Forman also suggests such hardline policies were in part a reaction to historic underpolicing of black communities. “For 400 years black lives are never protected,” he said, adding that black leadership, when finally achieved, was then “bound and determined to do something different which produced this kind of extra vigilance”.
In his book, Forman writes: “To many African American observers, the revolving door” by which criminals would be punished lightly and let go “was discriminatory”.
“It spun fastest for the criminals who victimized blacks.”
‘To say it’s a fraught topic is correct’
The book is long on disclaimers, seeking to avoid claims of victim blaming or anything similar. Forman is clear: everything he outlines happened or is happening under the macrocosm of white supremacy, which imposes the reality that fosters crime and the constraints that winnow down possible responses.

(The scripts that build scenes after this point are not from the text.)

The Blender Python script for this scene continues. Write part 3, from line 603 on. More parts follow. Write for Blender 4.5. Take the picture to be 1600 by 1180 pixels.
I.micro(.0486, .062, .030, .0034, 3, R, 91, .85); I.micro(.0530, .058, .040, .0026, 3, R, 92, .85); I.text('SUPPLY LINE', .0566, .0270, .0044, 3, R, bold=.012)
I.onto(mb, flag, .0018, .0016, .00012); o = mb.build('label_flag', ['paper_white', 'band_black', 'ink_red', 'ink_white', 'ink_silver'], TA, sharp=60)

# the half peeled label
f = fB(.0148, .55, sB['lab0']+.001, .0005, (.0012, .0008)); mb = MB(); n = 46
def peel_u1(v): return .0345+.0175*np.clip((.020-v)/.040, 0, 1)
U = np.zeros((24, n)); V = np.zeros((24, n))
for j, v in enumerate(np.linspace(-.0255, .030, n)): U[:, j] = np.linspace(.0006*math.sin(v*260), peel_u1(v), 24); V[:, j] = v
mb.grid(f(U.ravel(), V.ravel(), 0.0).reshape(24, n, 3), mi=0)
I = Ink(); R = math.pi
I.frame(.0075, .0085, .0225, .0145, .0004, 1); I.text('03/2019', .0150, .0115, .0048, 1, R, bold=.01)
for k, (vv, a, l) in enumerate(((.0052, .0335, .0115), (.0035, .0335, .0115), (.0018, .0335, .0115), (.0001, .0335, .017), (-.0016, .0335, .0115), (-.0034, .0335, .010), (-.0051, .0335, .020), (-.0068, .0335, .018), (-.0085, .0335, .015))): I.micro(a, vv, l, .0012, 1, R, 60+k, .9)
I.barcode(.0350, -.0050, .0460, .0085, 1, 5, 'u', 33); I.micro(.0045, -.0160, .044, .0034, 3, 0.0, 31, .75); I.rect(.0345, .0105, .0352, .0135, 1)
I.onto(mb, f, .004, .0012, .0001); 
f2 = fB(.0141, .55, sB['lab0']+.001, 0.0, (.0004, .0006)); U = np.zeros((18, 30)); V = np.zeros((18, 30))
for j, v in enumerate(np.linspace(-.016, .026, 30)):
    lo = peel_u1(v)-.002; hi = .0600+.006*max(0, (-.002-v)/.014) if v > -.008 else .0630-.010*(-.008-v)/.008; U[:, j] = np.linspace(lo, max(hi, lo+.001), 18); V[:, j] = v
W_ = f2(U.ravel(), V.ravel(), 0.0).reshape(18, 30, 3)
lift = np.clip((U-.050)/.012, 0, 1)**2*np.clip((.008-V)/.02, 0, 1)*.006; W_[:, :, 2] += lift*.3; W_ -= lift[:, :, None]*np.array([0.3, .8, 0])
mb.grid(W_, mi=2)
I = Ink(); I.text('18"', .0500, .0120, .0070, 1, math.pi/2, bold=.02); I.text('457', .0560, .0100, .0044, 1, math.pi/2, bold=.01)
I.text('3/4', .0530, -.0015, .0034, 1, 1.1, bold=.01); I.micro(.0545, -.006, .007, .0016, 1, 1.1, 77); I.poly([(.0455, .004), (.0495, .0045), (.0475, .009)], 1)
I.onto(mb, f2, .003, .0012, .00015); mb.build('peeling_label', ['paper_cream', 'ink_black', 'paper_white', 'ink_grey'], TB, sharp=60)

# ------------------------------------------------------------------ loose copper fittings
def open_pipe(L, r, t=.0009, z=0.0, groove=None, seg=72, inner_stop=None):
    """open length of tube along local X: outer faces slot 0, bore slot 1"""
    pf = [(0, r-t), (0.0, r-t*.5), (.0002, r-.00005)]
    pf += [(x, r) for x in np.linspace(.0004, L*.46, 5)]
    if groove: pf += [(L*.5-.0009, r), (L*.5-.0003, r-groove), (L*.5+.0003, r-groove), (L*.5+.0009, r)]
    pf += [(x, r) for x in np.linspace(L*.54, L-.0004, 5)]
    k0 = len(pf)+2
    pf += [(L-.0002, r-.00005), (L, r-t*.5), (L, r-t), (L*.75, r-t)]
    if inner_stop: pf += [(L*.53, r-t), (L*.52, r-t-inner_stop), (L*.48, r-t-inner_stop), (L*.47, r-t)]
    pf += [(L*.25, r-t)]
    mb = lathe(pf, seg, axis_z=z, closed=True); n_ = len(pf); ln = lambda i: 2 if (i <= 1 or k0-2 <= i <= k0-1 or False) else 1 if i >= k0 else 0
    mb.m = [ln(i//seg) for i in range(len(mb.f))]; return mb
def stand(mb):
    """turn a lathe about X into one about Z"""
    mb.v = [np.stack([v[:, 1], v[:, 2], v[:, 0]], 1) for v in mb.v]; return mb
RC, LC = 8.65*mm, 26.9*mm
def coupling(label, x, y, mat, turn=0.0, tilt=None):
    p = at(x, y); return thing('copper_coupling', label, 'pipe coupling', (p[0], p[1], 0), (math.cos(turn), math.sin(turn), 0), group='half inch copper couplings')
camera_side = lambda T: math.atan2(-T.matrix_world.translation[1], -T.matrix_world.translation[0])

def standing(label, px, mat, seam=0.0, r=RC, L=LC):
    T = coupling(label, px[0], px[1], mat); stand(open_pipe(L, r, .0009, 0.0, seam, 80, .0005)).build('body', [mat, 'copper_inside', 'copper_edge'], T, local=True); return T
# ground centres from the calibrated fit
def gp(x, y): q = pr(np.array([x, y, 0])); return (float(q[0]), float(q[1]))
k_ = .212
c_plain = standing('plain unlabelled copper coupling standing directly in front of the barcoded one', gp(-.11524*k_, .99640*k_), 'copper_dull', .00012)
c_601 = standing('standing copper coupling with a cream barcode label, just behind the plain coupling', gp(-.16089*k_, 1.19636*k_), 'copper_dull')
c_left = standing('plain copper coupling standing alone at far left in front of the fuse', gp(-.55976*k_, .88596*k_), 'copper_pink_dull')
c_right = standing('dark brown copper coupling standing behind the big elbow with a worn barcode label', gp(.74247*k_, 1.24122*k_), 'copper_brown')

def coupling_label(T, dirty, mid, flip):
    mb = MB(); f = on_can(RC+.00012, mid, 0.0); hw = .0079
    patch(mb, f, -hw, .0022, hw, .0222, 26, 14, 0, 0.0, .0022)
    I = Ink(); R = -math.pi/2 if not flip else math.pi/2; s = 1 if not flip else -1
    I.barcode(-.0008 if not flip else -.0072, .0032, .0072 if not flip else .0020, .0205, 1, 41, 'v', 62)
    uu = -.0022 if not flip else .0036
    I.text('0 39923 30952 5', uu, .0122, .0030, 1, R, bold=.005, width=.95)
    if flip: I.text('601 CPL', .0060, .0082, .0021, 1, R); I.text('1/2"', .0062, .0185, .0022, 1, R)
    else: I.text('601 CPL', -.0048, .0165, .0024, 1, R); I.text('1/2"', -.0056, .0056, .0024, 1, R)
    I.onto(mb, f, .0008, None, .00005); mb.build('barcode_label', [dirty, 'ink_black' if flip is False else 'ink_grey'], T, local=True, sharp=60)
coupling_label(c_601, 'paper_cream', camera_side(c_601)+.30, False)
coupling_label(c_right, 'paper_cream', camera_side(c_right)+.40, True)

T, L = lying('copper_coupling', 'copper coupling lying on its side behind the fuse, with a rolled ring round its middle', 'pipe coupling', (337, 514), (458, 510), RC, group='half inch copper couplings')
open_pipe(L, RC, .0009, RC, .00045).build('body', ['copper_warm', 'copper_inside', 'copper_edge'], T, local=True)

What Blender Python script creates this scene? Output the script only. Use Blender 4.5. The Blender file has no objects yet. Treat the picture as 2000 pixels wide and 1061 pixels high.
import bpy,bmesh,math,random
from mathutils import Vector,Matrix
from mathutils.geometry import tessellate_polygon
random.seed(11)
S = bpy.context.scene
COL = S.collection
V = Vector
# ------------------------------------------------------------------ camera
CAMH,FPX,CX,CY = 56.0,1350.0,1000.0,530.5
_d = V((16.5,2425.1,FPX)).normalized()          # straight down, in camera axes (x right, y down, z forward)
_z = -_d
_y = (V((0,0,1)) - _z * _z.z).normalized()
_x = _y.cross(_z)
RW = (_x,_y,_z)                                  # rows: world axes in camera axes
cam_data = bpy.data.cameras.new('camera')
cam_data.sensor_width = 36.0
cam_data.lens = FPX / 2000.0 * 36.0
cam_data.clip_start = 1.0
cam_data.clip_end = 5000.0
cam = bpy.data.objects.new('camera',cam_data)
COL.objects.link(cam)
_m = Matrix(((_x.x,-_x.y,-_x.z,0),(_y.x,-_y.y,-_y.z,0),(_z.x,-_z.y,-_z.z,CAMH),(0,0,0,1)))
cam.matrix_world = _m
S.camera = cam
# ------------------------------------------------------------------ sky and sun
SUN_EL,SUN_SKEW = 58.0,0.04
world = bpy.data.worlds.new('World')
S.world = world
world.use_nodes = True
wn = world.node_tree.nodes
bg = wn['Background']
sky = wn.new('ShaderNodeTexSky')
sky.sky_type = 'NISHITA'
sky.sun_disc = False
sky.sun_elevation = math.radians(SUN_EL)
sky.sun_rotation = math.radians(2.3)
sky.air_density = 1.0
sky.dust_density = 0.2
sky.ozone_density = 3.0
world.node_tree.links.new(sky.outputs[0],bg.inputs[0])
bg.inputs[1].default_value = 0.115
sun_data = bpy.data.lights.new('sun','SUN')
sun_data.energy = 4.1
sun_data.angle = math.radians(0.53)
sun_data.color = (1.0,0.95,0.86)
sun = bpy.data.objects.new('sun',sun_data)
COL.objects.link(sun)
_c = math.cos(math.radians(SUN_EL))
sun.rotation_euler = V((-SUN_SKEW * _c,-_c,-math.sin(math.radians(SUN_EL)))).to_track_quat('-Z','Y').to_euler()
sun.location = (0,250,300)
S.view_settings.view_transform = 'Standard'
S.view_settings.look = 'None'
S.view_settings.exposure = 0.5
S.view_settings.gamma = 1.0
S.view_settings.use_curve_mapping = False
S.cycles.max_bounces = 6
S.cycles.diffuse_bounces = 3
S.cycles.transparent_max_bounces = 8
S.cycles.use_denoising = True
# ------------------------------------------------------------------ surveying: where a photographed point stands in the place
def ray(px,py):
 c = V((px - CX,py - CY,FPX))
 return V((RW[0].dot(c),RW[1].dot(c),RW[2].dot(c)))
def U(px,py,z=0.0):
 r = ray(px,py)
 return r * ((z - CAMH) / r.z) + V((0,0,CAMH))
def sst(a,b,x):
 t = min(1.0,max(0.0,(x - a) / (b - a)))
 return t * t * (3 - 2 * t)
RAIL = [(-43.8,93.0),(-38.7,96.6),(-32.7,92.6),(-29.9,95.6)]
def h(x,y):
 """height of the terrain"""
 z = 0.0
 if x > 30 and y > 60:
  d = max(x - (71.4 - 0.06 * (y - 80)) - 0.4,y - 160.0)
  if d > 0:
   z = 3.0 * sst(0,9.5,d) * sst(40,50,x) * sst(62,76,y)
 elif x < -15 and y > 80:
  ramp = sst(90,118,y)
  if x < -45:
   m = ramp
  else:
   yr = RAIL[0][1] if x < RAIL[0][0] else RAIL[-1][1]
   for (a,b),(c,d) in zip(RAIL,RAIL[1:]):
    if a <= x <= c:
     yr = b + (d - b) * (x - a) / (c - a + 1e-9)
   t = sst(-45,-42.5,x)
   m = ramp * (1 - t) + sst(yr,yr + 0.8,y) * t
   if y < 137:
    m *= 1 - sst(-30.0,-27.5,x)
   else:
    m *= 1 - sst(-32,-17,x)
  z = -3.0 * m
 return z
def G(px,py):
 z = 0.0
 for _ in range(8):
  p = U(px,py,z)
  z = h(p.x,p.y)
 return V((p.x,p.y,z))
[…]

He acknowledges that his unique pedigree, via his father and his career as a public defender, may have offered him some degree of cover.
“To say it’s a fraught topic is correct and I was very conscious the entire time of potential missteps,” he said.
In his text, Forman seeks to ensure that readers understand his perspective. He relays one story, from his time as a public defender, in which a prosecutor refused to offer one of his clients drug treatment in lieu of a jail sentence because she had been admitted to such a program before, on a prior charge.
“And yet,” he writes, “our system never treated the failure of prison as a reason not to try more prison.”
It’s bona fides like that which give Forman license to complicate our memory of the “war on drugs”, and to issue the following warning: “In terms of addressing crime issues in the black community, the dominant political class has historically refused to endorse the full slate of reforms along lines of education, economic security, housing, etc, necessary to address the root causes.
“But if the ‘quarter loaf’ is going to be law enforcement, it’s better to have no loaf. For black people in America, we can’t make this mistake again.